The effect of an unexecuted accord is thas stated in 1 C. J. p. 533, par. 23:
“Until satisfaction, an accord is revocable at the pleasure of either party. An unexecuted accord is not enforceable by action; and, inasmuch as there is no satisfaction of the original obligation, it remains in force, and the creditor has his remedy by action to enforce it.’’
The cause of action in the former suit was therefore essentially different from the one presented in this cause. The former was a suit upon what plaintiff in error considered the substituted obligation, but which was, in fact, unenforceable because revoked; while this is an action upon the original unsatisfied demand or claim.
Are plaintiffs in error to be denied relief in this action because they sought to have a writ of mandamus, issue in the former suit to compel the payment of the amount mentioned in the order of August 7, 1916?

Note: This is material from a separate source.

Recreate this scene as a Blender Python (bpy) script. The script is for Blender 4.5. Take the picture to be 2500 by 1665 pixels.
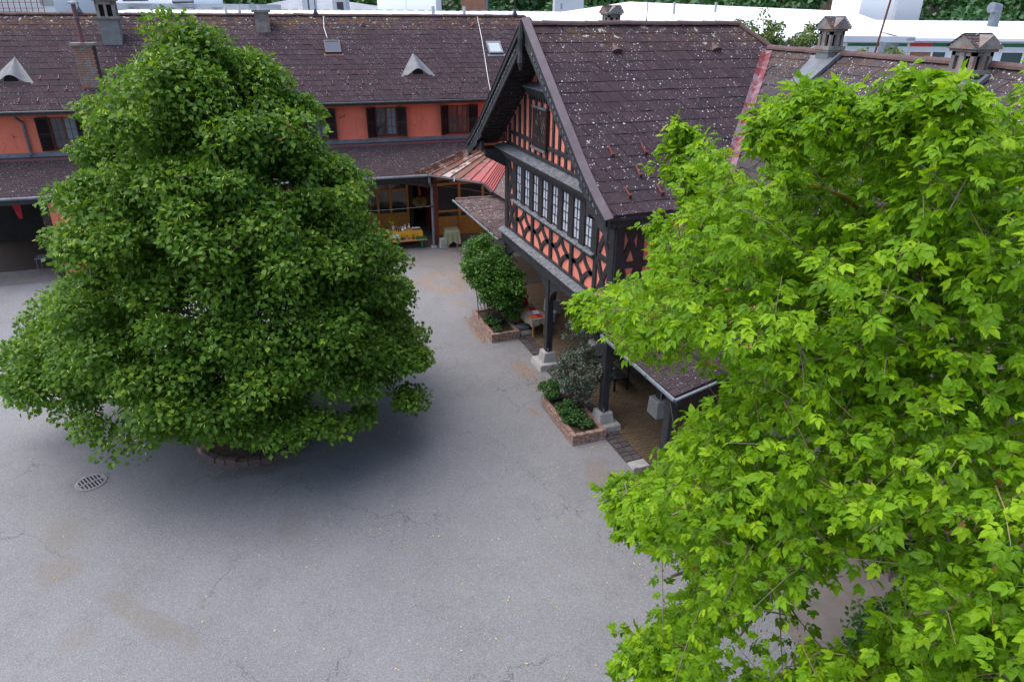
import bpy, math, random
import numpy as np
from mathutils import Matrix, Vector
R_ = math.radians
for o in list(bpy.data.objects): bpy.data.objects.remove(o)
sc = bpy.context.scene
COL = sc.collection
rnd = random.Random(7)
# ------------------------------------------------------------------ camera, sky, sun, exposure
def cam_axes(p, r, yaw):
    f = np.array([math.sin(yaw)*math.cos(p), math.cos(yaw)*math.cos(p), -math.sin(p)])
    rt = np.array([math.cos(yaw), -math.sin(yaw), 0.]); dn = np.cross(f, rt)
    return rt*math.cos(r)+dn*math.sin(r), -rt*math.sin(r)+dn*math.cos(r), f
RT, DN, FW = cam_axes(R_(25.7), R_(-.45), R_(20.4))
CAM = np.array([0., 0., 10.])
cd = bpy.data.cameras.new('camera'); cam = bpy.data.objects.new('camera', cd); COL.objects.link(cam)
m = Matrix.Identity(4)
for i in range(3):
    m[i][0] = RT[i]; m[i][1] = -DN[i]; m[i][2] = -FW[i]; m[i][3] = CAM[i]
cam.matrix_world = m
cd.sensor_width = 36; cd.lens = 1690/2500*36; cd.clip_start = .05; cd.clip_end = 3000
sc.camera = cam
SUN_DIR = Vector((-.40, .20, 1.0)).normalized()
w = bpy.data.worlds.new('World'); sc.world = w; w.use_nodes = True
nt = w.node_tree; bg = nt.nodes['Background']
sky = nt.nodes.new('ShaderNodeTexSky'); sky.sky_type = 'NISHITA'; sky.sun_disc = False
sky.sun_elevation = math.asin(SUN_DIR.z); sky.sun_rotation = math.atan2(SUN_DIR.x, SUN_DIR.y)
sky.air_density = 1.0; sky.dust_density = 3.0; sky.ozone_density = 1.0
nt.links.new(sky.outputs[0], bg.inputs[0]); bg.inputs[1].default_value = .15
sl = bpy.data.lights.new('sun', 'SUN'); sl.energy = 1.35; sl.angle = R_(85); sl.color = (1, .98, .96)
so = bpy.data.objects.new('sun', sl); COL.objects.link(so)
so.rotation_euler = SUN_DIR.to_track_quat('Z', 'Y').to_euler(); so.location = (0, 0, 40)
sc.view_settings.view_transform = 'Standard'; sc.view_settings.look = 'None'
sc.cycles.max_bounces = 5; sc.cycles.diffuse_bounces = 3; sc.cycles.glossy_bounces = 2; sc.cycles.transmission_bounces = 3
sc.view_settings.exposure = 1.15; sc.view_settings.gamma = 1; sc.view_settings.use_curve_mapping = False

# ------------------------------------------------------------------ mesh helpers
WM = {}                                   # world matrix of each thing's base
class MB:
    def __init__(s): s.v = []; s.f = []; s.t = []
    def add(s, vs, fs, tint=0.):
        b = len(s.v); s.v += [tuple(p) for p in vs]; s.f += [tuple(b+i for i in f) for f in fs]; s.t += [tint]*len(vs); return s
    def box(s, x0, x1, y0, y1, z0, z1, tint=0.):
        return s.add([(x0,y0,z0),(x1,y0,z0),(x1,y1,z0),(x0,y1,z0),(x0,y0,z1),(x1,y0,z1),(x1,y1,z1),(x0,y1,z1)],
              [(3,2,1,0),(4,5,6,7),(0,1,5,4),(1,2,6,5),(2,3,7,6),(3,0,4,7)], tint)
    def prism(s, poly, ext, tint=0.):
        n = len(poly); e = Vector(ext); a = [Vector(p) for p in poly]
        return s.add(a+[p+e for p in a], [tuple(range(n-1,-1,-1)), tuple(range(n,2*n))]+[(i,(i+1)%n,n+(i+1)%n,n+i) for i in range(n)], tint)
    def bar(s, p, q, wd, h, up=(0,0,1)):
        p = Vector(p); q = Vector(q); d = (q-p).normalized(); u = Vector(up)
        sd = d.cross(u).normalized()*(wd/2); un = sd.cross(d).normalized()*(h/2)
        return s.add([p-sd-un,p+sd-un,p+sd+un,p-sd+un,q-sd-un,q+sd-un,q+sd+un,q-sd+un],
              [(3,2,1,0),(4,5,6,7),(0,1,5,4),(1,2,6,5),(2,3,7,6),(3,0,4,7)])
    def tube(s, pts, rad, n=8, cap=True):
        pts = [Vector(p) for p in pts]; k = len(pts)
        if not hasattr(rad, '__len__'): rad = [rad]*k
        vs = []; pu = None
        for i, p in enumerate(pts):
            d = (pts[min(i+1,k-1)]-pts[max(i-1,0)]).normalized()
            if pu is None: pu = d.orthogonal().normalized()
            u = (pu-d*pu.dot(d)).normalized(); pu = u; v2 = d.cross(u)
            for j in range(n):
                a = 2*math.pi*j/n; vs.append(p+(u*math.cos(a)+v2*math.sin(a))*rad[i])
        fs = [(i*n+j, i*n+(j+1)%n, (i+1)*n+(j+1)%n, (i+1)*n+j) for i in range(k-1) for j in range(n)]
        if cap: fs += [tuple(range(n-1,-1,-1)), tuple(range((k-1)*n, k*n))]
        return s.add(vs, fs)
    def mesh(s, name, mat, smooth=False, M=None):
        me = bpy.data.meshes.new(name)
        vs = s.v if M is None else [M @ Vector(p) for p in s.v]
        me.from_pydata(vs, [], s.f); me.materials.append(MAT[mat])
        if any(s.t):
            me.attributes.new('tint', 'FLOAT', 'POINT').data.foreach_set('value', s.t)
        if smooth: me.polygons.foreach_set('use_smooth', [True]*len(me.polygons))
        return me
    def build(s, name, mat, parent=None, smooth=False, local=False, bevel=0):
        M = None
        if parent is not None and not local:
            r = root(parent); M = WM[r.name].inverted()
        o = bpy.data.objects.new(name, s.mesh(name, mat, smooth, M)); COL.objects.link(o)
        if parent is not None: o.parent = parent
        if bevel:
            b = o.modifiers.new('bevel', 'BEVEL'); b.width = bevel; b.segments = 1; b.limit_method = 'ANGLE'
        return o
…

The fact that they attempted to enforce this unexecuted accord and failed because it was held they were not entitled to recover under it will not defeat their right to a remedy to which they are entitled. They derived no satisfaction whatever, directly or indirectly, from their attempt to enforce the sub ■ stituted agreement. The county has since .the revocation of the order of August 7th consistently refused to pay them the sum specified in the order.

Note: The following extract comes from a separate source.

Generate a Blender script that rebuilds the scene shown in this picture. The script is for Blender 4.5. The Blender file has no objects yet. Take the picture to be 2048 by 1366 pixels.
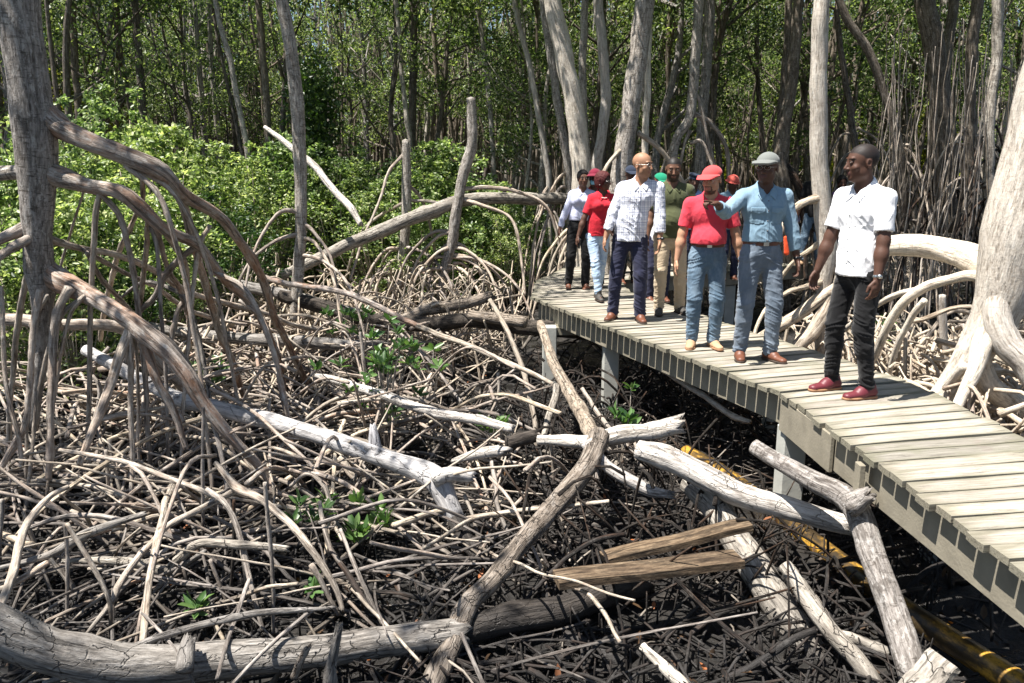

The question of election of remedies is not in the case. The fact that through mistake they attempted to exercise a remedy to which they were not entitled, or made a choice of a supposed remedy that never existed, and pursued it until the courts adjudged -it never existed, does not preclude them from pursuing a remedy for relief to which in law and good conscience they are entitled, as no advantage was gained by them in their attempt to invoke the first remedy, and no injury resulted to those contesting that remedy. Water L. & G. Co. v. Hutchinson, 160 Fed. 41, 90 C. C. A. 547, 19 L. R. A. (N. S.) 219.

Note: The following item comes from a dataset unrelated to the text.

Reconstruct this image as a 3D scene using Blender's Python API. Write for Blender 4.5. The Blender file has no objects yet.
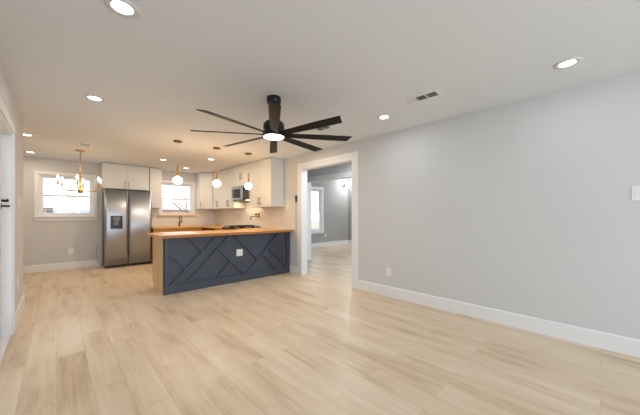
import bpy, bmesh, math, random
from mathutils import Vector, Matrix
random.seed(7)
C = bpy.context.scene
PI = math.pi
# ------------------------------------------------------------------ camera
CAMH = 1.2096
F_PX = 271.55
YAW = 0.7697
cam_d = bpy.data.cameras.new('camera')
cam = bpy.data.objects.new('camera', cam_d)
C.collection.objects.link(cam)
cam.location = (0, 0, CAMH)
cam.rotation_euler = (PI/2, 0, -YAW)
cam_d.sensor_fit = 'HORIZONTAL'
cam_d.sensor_width = 36.0
cam_d.lens = 36.0*F_PX/640.0
cam_d.shift_y = (215.33-207.5)/640.0
cam_d.clip_start = 0.02
C.camera = cam
# ------------------------------------------------------------------ world, daylight, exposure
world = bpy.data.worlds.new('overcast_sky')
C.world = world
world.use_nodes = True
bg = world.node_tree.nodes['Background']
bg.inputs['Color'].default_value = (0.93, 0.97, 1.0, 1)
bg.inputs['Strength'].default_value = 2.1
C.view_settings.view_transform = 'Standard'
C.view_settings.look = 'None'
C.view_settings.gamma = 1.0
C.view_settings.use_curve_mapping = False
C.view_settings.exposure = 0.20
COOL = (0.74, 0.88, 1.0)
NEUTRAL = (0.88, 0.94, 1.0)
WARM = (1.0, 0.73, 0.46)
KITCH = (1.0, 0.82, 0.62)
P_LIVING, P_KITCHEN, P_NOOK = 2.4, 7.5, 5.0


def area(name, loc, rot, sx, sy, power, color):
    l = bpy.data.lights.new(name, 'AREA')
    l.shape = 'RECTANGLE'
    l.size, l.size_y = sx, sy
    l.energy, l.color = power, color
    o = bpy.data.objects.new(name, l)
    C.collection.objects.link(o)
    o.location, o.rotation_euler = loc, rot
    return o


# added fill light at an assumed, unseen window behind the camera (wall_front)
area('front_fill_light', (0.95, -3.86, 1.40), (PI/2, 0, 0), 2.2, 1.9, 98, COOL)
# second added light, at a hidden window made up for the room beyond
area('side_room_fill_light', (7.0, 1.86, 1.6), (PI/2, 0, 0), 1.6, 1.4, 60, COOL)

# ------------------------------------------------------------------ materials


def s2l(r, g, b):
    def f(c):
        c /= 255.0
        return c/12.92 if c <= 0.04045 else ((c+0.055)/1.055)**2.4
    return (f(r), f(g), f(b), 1)


def mat(name, col, rough=0.5, metal=0.0, bump=0.0, bscale=60.0, var=0.0, vscale=4.0, spec=None, coat=0.0, stretch=None):
    m = bpy.data.materials.new(name)
    m.use_nodes = True
    nt = m.node_tree
    b = nt.nodes['Principled BSDF']
    b.inputs['Base Color'].default_value = col
    b.inputs['Roughness'].default_value = rough
    b.inputs['Metallic'].default_value = metal
    if spec is not None:
        b.inputs['Specular IOR Level'].default_value = spec
    b.inputs['Coat Weight'].default_value = coat
    tc = nt.nodes.new('ShaderNodeTexCoord')
    src = tc.outputs['Object']
    if stretch:
        mp = nt.nodes.new('ShaderNodeMapping')
        mp.inputs['Scale'].default_value = stretch
        nt.links.new(src, mp.inputs['Vector'])
        src = mp.outputs['Vector']
    if bump > 0:
        n = nt.nodes.new('ShaderNodeTexNoise')
        n.inputs['Scale'].default_value = bscale
        n.inputs['Detail'].default_value = 3
        bm = nt.nodes.new('ShaderNodeBump')
        bm.inputs['Strength'].default_value = bump
        bm.inputs['Distance'].default_value = 0.01
        nt.links.new(src, n.inputs['Vector'])
        nt.links.new(n.outputs['Fac'], bm.inputs['Height'])
        nt.links.new(bm.outputs['Normal'], b.inputs['Normal'])
    if var > 0:
        n = nt.nodes.new('ShaderNodeTexNoise')
        n.inputs['Scale'].default_value = vscale
        n.inputs['Detail'].default_value = 4
        r = nt.nodes.new('ShaderNodeValToRGB')
        r.color_ramp.elements[0].position = 0.3
        r.color_ramp.elements[1].position = 0.7
        r.color_ramp.elements[0].color = tuple(c*(1-var) for c in col[:3])+(1,)
        r.color_ramp.elements[1].color = tuple(min(1, c*(1+var)) for c in col[:3])+(1,)
        nt.links.new(src, n.inputs['Vector'])
        nt.links.new(n.outputs['Fac'], r.inputs['Fac'])
        nt.links.new(r.outputs['Color'], b.inputs['Base Color'])
    return m


def emit(name, col, strength):
    m = bpy.data.materials.new(name)
    m.use_nodes = True
    b = m.node_tree.nodes['Principled BSDF']
    b.inputs['Base Color'].default_value = (0.9, 0.9, 0.9, 1)
    b.inputs['Emission Color'].default_value = tuple(col)+(1,)
    b.inputs['Emission Strength'].default_value = strength
    return m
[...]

The trial court having found that plaintiffs in error’s claims were properly audited and allowed, they are entitled to the peremptory writ prayed for to compel the issuance of warrants to cover. Harkness v. Hutcherson, 90 Tex. 383, 38 S. W. 1120; Brown v. Ruse, 69 Tex. 589, 7 S. W. 489.
We recommend, therefore, that a peremptory writ issue compelling and requiring the present county judge of Hardin county, Tex., and the present county commissioners of Hardin county, Tex., said county judge and said county commissioners constituting the commissioners’ court of said county, in their official capacity as such court, to enter an order, or orders, upon the minutes of the commissioners’ court of Hardin county directing and requiring the clerk of said court to issue road and bridge building warrants and also compelling the county clerk to issue and the county judge to sign the said warrants, which, when executed, shall be delivered to plaintiffs in error.